Begin at the top of the records below and return each line exactly through the line with "MB().beam(Vector((wx - .85, 24.22, DC.z". Skip pictures.

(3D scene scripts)
______________________________

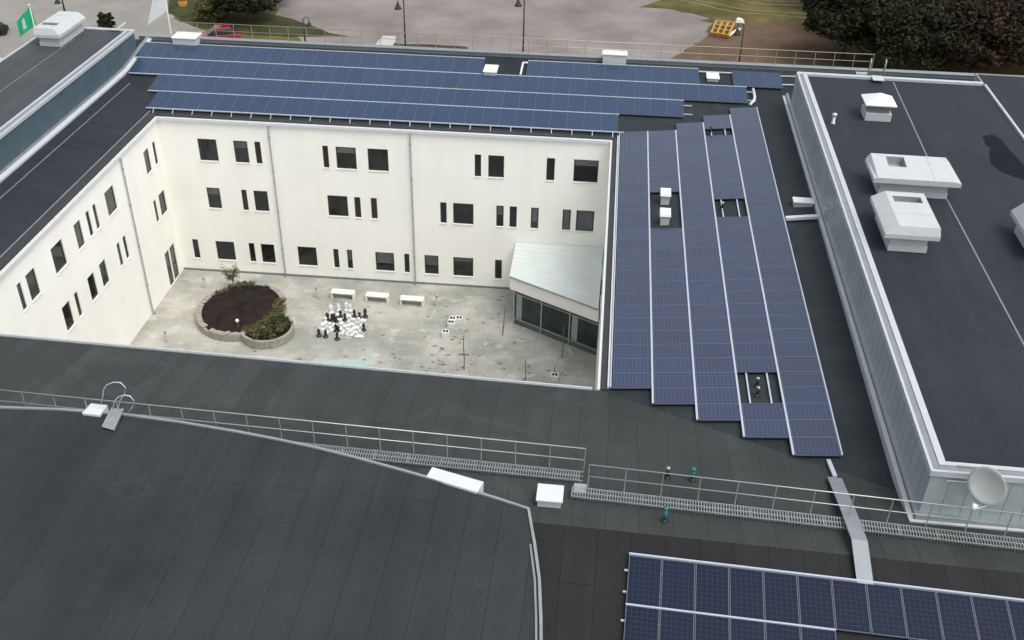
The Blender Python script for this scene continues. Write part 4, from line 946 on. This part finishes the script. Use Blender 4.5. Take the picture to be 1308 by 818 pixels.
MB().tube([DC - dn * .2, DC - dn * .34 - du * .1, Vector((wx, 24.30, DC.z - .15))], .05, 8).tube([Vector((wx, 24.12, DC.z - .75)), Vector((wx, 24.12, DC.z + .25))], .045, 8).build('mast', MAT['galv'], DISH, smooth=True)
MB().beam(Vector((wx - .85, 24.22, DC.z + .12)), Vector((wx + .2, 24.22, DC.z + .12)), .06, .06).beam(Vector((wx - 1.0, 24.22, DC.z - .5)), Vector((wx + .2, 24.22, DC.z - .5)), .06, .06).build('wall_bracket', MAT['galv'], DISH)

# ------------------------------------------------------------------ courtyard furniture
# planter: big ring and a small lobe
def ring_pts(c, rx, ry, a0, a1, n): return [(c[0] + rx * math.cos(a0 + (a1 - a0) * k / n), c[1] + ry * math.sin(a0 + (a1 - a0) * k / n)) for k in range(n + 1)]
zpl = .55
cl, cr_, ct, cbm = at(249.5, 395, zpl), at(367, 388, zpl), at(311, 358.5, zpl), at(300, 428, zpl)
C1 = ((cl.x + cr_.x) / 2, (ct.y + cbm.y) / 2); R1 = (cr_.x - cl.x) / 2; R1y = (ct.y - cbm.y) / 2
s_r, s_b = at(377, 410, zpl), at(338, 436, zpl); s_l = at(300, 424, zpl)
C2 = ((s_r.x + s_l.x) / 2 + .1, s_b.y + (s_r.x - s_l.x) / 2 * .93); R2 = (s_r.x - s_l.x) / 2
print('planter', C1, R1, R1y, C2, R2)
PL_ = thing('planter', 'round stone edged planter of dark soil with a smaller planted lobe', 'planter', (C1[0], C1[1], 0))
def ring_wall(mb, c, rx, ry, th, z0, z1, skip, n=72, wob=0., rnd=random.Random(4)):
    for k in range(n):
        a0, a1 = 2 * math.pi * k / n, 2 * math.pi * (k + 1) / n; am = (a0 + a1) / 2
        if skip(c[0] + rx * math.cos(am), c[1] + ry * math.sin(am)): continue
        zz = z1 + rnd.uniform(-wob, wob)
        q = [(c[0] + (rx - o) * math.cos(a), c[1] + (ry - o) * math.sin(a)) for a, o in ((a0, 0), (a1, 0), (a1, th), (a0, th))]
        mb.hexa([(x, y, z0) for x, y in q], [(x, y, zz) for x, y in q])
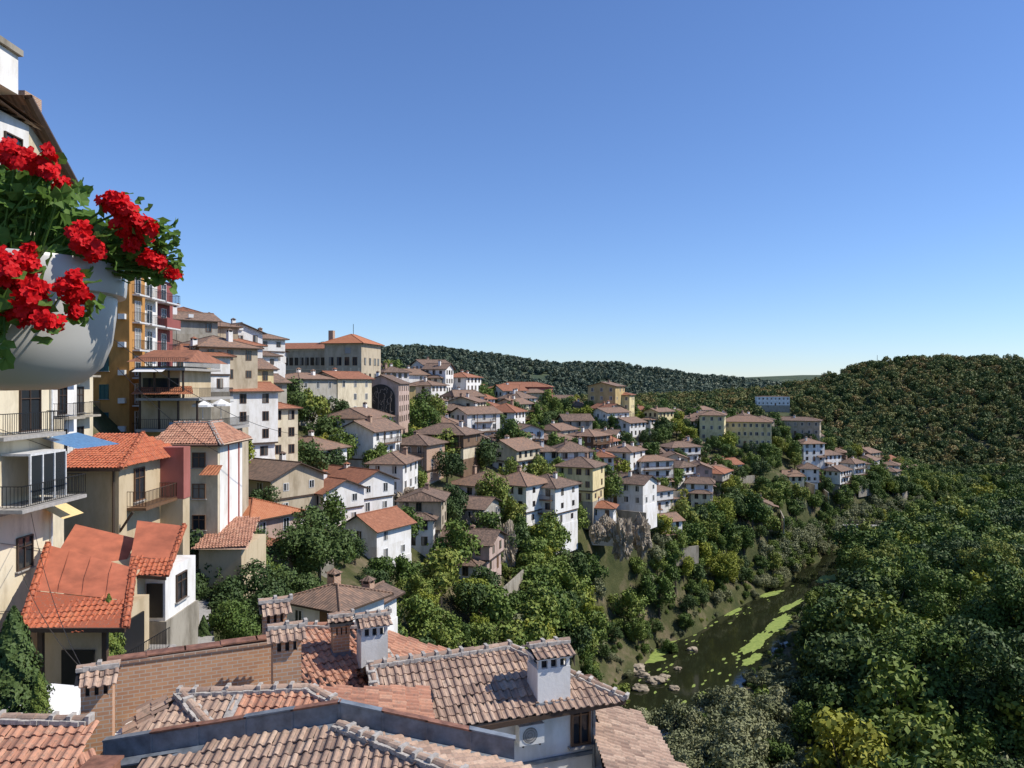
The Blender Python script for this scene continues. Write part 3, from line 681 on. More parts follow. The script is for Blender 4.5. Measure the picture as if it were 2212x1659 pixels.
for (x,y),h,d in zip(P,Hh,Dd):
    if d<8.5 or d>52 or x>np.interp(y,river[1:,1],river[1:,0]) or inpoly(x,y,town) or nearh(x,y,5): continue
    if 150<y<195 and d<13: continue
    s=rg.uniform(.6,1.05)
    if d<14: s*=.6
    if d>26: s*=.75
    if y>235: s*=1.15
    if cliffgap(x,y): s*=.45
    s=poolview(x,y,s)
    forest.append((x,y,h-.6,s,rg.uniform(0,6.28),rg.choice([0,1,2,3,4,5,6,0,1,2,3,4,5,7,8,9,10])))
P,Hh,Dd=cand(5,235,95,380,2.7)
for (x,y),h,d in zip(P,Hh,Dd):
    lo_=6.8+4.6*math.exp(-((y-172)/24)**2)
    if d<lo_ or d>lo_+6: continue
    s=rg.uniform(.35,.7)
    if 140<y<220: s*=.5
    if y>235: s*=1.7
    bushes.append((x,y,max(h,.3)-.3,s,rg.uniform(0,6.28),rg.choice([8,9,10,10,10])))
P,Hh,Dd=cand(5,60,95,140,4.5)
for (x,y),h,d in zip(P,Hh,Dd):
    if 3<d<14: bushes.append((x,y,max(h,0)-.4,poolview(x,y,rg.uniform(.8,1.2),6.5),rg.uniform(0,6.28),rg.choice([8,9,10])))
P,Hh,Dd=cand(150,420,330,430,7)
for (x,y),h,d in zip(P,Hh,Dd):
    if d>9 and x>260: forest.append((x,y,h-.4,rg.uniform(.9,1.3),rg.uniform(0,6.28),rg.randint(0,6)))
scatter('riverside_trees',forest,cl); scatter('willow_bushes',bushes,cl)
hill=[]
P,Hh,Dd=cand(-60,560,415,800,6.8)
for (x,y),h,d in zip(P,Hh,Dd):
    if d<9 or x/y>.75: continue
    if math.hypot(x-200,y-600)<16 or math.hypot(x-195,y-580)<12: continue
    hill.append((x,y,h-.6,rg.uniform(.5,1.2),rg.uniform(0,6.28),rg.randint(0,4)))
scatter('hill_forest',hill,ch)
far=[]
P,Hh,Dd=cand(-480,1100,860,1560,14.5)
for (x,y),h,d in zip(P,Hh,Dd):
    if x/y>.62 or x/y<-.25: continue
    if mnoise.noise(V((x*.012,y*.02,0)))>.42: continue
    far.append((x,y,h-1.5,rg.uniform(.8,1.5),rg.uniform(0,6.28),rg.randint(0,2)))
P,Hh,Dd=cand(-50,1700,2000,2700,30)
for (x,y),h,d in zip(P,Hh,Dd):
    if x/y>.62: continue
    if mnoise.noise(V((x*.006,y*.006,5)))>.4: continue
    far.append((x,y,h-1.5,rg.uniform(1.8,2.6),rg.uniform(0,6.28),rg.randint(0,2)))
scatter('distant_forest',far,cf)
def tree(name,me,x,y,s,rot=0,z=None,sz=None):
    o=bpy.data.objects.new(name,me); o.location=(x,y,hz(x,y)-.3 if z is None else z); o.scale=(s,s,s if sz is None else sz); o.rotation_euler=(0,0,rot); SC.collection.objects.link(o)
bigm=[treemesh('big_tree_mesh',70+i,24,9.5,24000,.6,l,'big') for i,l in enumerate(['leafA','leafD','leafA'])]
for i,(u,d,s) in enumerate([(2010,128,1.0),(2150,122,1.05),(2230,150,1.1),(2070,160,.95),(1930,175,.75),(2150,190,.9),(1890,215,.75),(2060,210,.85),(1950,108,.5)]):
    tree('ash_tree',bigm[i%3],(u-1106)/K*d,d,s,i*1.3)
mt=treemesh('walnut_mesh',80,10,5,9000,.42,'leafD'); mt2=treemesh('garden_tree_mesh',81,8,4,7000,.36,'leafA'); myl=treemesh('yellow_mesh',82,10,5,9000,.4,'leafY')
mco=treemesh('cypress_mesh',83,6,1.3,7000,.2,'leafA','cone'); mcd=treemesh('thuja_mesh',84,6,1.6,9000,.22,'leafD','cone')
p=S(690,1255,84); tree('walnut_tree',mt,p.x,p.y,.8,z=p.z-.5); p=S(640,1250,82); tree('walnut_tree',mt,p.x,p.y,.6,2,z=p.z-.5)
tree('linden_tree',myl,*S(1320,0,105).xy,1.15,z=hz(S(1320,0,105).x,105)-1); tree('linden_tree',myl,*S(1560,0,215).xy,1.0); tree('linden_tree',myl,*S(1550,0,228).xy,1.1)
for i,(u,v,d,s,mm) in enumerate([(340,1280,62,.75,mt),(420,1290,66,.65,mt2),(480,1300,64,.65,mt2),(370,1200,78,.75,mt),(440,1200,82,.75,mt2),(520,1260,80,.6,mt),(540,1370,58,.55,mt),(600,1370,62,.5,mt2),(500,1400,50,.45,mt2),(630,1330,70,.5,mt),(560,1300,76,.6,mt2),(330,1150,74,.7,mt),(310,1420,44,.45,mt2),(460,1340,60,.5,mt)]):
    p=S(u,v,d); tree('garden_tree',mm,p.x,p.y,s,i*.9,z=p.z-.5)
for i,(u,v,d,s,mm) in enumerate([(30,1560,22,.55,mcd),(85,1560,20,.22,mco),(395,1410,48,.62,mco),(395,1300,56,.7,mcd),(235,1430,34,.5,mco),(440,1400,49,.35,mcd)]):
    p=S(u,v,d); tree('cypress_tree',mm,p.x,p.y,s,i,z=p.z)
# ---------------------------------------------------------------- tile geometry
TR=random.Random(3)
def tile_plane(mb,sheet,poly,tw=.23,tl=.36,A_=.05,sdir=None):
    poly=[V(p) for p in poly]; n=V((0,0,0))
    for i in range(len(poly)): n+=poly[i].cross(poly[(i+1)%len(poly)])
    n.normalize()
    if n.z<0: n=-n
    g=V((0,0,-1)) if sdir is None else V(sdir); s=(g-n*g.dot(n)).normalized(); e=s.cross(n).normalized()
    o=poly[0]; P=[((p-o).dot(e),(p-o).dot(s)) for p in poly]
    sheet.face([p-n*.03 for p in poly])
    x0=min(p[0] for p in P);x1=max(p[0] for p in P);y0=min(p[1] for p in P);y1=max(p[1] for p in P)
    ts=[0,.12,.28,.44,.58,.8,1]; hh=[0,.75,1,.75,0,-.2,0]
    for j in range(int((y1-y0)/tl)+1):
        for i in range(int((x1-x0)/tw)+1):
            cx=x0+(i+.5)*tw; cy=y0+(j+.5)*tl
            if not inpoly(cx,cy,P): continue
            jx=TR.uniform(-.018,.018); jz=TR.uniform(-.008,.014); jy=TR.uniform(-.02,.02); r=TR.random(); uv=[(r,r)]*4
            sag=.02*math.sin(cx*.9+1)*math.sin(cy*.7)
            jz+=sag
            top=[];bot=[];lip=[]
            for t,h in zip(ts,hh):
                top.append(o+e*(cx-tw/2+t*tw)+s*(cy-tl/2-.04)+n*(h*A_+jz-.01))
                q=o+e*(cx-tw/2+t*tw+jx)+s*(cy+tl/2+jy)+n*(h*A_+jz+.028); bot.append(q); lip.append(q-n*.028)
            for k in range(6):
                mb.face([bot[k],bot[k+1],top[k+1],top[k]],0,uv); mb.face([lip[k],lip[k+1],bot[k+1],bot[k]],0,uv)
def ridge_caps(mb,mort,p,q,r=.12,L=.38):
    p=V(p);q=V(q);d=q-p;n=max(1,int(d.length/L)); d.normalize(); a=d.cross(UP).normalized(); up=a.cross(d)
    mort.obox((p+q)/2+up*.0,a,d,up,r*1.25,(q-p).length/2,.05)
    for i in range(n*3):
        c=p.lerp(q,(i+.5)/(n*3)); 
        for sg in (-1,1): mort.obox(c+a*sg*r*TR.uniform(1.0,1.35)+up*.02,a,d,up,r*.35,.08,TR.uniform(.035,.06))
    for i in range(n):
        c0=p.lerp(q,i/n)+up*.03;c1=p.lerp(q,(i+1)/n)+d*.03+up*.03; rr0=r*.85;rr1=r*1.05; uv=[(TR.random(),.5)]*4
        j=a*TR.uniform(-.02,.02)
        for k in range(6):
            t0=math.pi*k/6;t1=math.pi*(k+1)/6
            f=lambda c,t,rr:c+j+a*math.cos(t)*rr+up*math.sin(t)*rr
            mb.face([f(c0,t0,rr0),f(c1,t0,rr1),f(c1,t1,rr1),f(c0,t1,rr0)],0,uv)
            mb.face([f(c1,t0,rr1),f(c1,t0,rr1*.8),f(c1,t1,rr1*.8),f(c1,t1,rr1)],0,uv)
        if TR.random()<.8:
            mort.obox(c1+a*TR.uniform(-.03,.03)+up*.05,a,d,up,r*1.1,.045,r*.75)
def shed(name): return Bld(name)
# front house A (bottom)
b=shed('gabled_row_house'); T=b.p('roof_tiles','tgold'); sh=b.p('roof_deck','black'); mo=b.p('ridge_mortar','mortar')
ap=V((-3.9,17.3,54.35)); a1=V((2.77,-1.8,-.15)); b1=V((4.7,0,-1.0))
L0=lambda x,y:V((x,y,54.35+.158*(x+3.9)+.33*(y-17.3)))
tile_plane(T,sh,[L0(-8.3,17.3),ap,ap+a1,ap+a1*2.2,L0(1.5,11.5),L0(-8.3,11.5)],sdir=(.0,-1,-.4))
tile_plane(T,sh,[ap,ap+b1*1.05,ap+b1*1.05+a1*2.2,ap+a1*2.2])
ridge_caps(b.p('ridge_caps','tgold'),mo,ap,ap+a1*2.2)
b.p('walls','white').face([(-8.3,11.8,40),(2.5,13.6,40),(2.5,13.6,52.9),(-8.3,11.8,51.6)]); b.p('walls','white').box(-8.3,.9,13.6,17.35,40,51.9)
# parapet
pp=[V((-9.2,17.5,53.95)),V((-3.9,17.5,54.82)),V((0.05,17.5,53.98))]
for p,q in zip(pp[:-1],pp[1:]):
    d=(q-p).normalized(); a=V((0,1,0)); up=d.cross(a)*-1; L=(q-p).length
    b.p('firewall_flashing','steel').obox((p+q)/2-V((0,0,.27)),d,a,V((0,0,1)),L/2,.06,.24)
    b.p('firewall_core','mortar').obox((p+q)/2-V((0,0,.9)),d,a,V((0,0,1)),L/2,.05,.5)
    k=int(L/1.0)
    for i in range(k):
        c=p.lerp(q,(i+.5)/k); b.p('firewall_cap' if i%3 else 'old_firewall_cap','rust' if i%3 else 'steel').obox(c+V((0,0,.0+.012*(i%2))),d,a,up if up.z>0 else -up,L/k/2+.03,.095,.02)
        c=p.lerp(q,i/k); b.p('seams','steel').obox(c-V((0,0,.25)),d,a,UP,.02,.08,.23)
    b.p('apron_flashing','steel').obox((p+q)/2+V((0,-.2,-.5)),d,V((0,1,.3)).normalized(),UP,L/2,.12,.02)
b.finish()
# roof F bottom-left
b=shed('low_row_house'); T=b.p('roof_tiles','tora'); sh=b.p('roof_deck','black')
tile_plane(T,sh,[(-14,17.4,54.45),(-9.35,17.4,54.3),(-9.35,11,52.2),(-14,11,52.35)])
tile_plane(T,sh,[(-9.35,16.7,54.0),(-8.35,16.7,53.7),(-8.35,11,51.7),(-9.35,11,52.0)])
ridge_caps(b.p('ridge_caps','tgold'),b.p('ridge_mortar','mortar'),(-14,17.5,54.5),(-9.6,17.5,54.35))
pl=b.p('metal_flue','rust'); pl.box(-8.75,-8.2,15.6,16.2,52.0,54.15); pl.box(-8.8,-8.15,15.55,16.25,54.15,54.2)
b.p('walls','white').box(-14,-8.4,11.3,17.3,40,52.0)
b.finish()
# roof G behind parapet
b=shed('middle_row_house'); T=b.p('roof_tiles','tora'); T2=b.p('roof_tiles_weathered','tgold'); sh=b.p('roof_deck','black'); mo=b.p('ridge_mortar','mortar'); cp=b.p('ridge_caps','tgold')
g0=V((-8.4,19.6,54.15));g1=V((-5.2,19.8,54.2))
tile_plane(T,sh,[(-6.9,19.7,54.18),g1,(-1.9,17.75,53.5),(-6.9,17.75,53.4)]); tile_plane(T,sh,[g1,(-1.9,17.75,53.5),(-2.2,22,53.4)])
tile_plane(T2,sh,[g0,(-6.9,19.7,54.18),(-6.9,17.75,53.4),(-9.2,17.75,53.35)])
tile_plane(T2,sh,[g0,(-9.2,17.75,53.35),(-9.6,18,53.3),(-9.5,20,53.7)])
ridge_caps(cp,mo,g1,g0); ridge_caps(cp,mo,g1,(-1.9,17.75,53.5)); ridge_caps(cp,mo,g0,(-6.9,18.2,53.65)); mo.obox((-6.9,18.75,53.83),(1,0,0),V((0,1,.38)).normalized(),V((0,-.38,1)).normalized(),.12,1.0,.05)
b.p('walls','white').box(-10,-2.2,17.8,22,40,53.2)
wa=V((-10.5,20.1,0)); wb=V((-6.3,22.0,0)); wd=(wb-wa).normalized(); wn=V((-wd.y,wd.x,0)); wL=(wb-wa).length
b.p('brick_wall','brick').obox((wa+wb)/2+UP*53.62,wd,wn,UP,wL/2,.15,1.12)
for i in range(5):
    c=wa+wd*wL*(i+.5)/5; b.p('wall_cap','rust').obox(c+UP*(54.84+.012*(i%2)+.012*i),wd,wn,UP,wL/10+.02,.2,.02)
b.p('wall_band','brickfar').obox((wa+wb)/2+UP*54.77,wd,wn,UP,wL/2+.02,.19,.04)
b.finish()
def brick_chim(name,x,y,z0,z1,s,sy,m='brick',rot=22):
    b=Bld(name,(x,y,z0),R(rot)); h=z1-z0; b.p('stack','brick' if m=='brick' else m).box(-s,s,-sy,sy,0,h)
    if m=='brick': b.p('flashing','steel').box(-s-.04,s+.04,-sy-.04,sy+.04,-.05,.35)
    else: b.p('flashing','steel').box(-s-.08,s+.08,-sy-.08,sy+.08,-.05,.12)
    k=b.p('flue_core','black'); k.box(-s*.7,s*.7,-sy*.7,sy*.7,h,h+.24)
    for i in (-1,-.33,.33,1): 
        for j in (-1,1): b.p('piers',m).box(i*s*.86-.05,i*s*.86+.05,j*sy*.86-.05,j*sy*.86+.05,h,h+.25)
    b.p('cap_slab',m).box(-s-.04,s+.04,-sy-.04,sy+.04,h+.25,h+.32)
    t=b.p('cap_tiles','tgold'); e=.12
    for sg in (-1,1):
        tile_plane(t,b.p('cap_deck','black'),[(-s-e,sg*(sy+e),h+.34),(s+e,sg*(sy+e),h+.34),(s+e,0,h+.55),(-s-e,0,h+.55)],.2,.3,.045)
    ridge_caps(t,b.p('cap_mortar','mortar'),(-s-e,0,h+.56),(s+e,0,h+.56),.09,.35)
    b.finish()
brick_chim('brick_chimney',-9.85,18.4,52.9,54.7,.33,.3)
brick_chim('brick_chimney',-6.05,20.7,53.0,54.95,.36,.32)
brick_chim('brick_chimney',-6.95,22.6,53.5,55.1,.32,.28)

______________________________

■ Written solution ■
The Blender Python script for this scene continues. Write part 4, from line 946 on. This part finishes the script. Use Blender 4.5. Take the picture to be 1308 by 818 pixels.
MB().tube([DC - dn * .2, DC - dn * .34 - du * .1, Vector((wx, 24.30, DC.z - .15))], .05, 8).tube([Vector((wx, 24.12, DC.z - .75)), Vector((wx, 24.12, DC.z + .25))], .045, 8).build('mast', MAT['galv'], DISH, smooth=True)
MB().beam(Vector((wx - .85, 24.22, DC.z + .12)), Vector((wx + .2, 24.22, DC.z + .12)), .06, .06).beam(Vector((wx - 1.0, 24.22, DC.z - .5)), Vector((wx + .2, 24.22, DC.z - .5)), .06, .06).build('wall_bracket', MAT['galv'], DISH)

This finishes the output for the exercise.